| Stated task |
Print, word for word, every line from the beginning of the listing up to and including the line with "R = math.radians". Pictures are to be excluded.
==== Source data ====
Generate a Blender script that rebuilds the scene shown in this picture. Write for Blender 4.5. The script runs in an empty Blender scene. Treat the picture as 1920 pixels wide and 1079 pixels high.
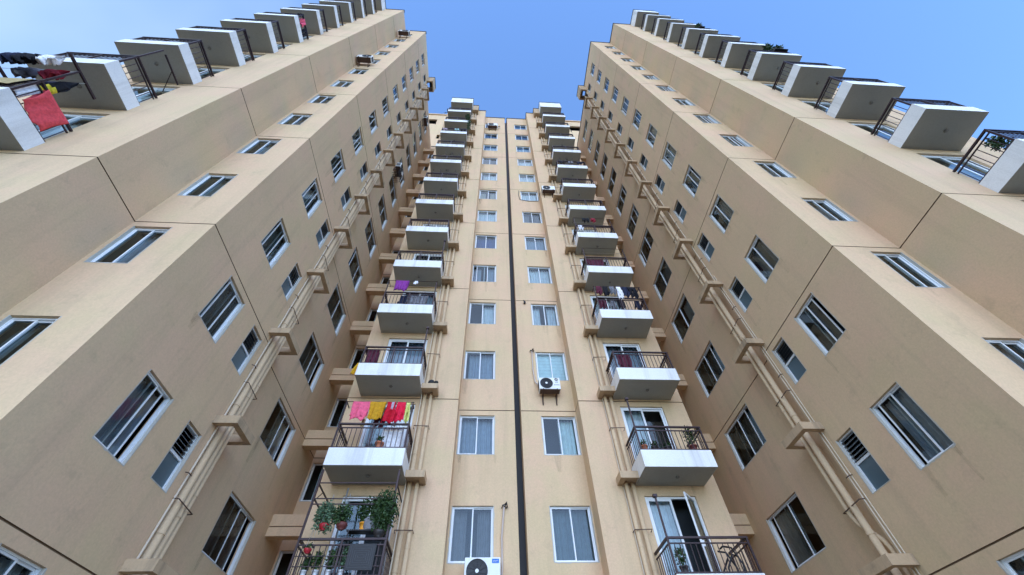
import bpy, math, random
from mathutils import Vector, Matrix
random.seed(7)
sc = bpy.context.scene
COL = sc.collection
R = math.radians

# ------------------------------------------------------------------ camera
# world: x = 0 is the middle of the gap between the two blocks, y runs into the court, z = 0 is the pavement
XM = 1.0818
cam = bpy.data.objects.new('camera', bpy.data.cameras.new('camera'))
COL.objects.link(cam)
cam.data.sensor_width = 36.0
cam.data.lens = 765.13 / 1920 * 36
cam.data.clip_start = 0.05
cam.data.clip_end = 3000
_p, _r, _y = R(51.6432), R(-2.2438), R(4.9122)
_f = Vector((math.sin(_y) * math.cos(_p), math.cos(_y) * math.cos(_p), math.sin(_p)))
_rt = Vector((math.cos(_y), -math.sin(_y), 0))
_up = _rt.cross(_f)
_R = math.cos(_r) * _rt + math.sin(_r) * _up
_U = -math.sin(_r) * _rt + math.cos(_r) * _up
_m = Matrix((_R, _U, -_f)).transposed().to_4x4()
_m.translation = Vector((-XM, 0, 1.6))
cam.matrix_world = _m
sc.camera = cam

# ------------------------------------------------------------------ sky, sun, exposure
SUN_EL, SUN_AZ = R(30), R(-178)            # azimuth measured from +y towards +x
w = bpy.data.worlds.new('World')
sc.world = w
w.use_nodes = True
nt = w.node_tree
bg = nt.nodes['Background']
sky = nt.nodes.new('ShaderNodeTexSky')
sky.sky_type = 'NISHITA'
sky.sun_disc = False
sky.sun_elevation = SUN_EL
sky.sun_rotation = SUN_AZ
sky.altitude = 1000
sky.air_density = 1.0
sky.dust_density = 0.0
sky.ozone_density = 6.0
# thin cirrus veil, thickest low on the left
_tc = nt.nodes.new('ShaderNodeTexCoord')
_mp = nt.nodes.new('ShaderNodeMapping')
_mp.inputs['Scale'].default_value = (1.2, 2.2, 2.0)
_n = nt.nodes.new('ShaderNodeTexNoise')
_n.inputs['Scale'].default_value = 0.9
_n.inputs['Detail'].default_value = 4
_n.inputs['Roughness'].default_value = 0.55
_dt = nt.nodes.new('ShaderNodeVectorMath'); _dt.operation = 'DOT_PRODUCT'
_dt.inputs[1].default_value = (-0.86, 0.05, -0.35)
_add = nt.nodes.new('ShaderNodeMath'); _add.operation = 'MULTIPLY_ADD'
_add.inputs[1].default_value = 0.55
_rm = nt.nodes.new('ShaderNodeMapRange')
_rm.inputs['From Min'].default_value = 0.40; _rm.inputs['From Max'].default_value = 0.95
_rm.inputs['To Max'].default_value = 0.8
_mx = nt.nodes.new('ShaderNodeMix'); _mx.data_type = 'RGBA'
_mx.inputs[7].default_value = (1.55, 1.95, 2.05, 1)
nt.links.new(_tc.outputs['Generated'], _mp.inputs[0]); nt.links.new(_mp.outputs[0], _n.inputs['Vector'])
nt.links.new(_tc.outputs['Generated'], _dt.inputs[0])
nt.links.new(_dt.outputs['Value'], _add.inputs[0]); nt.links.new(_n.outputs[0], _add.inputs[2])
nt.links.new(_add.outputs[0], _rm.inputs[0]); nt.links.new(_rm.outputs[0], _mx.inputs[0])
nt.links.new(sky.outputs[0], _mx.inputs[6]); nt.links.new(_mx.outputs[2], bg.inputs[0])
bg.inputs[1].default_value = 0.15
sun = bpy.data.objects.new('sun', bpy.data.lights.new('sun', 'SUN'))
COL.objects.link(sun)
sun.data.energy = 0.53
sun.data.angle = R(80)
sun.data.color = (1.0, 0.91, 0.80)
_sd = Vector((math.sin(SUN_AZ) * math.cos(SUN_EL), math.cos(SUN_AZ) * math.cos(SUN_EL), math.sin(SUN_EL)))
sun.rotation_euler = _sd.to_track_quat('Z', 'Y').to_euler()
sc.view_settings.view_transform = 'Standard'
sc.view_settings.look = 'None'
sc.view_settings.exposure = 1.83
sc.view_settings.gamma = 1.0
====
| Complete response |
Generate a Blender script that rebuilds the scene shown in this picture. Write for Blender 4.5. The script runs in an empty Blender scene. Treat the picture as 1920 pixels wide and 1079 pixels high.
import bpy, math, random
from mathutils import Vector, Matrix
random.seed(7)
sc = bpy.context.scene
COL = sc.collection
R = math.radians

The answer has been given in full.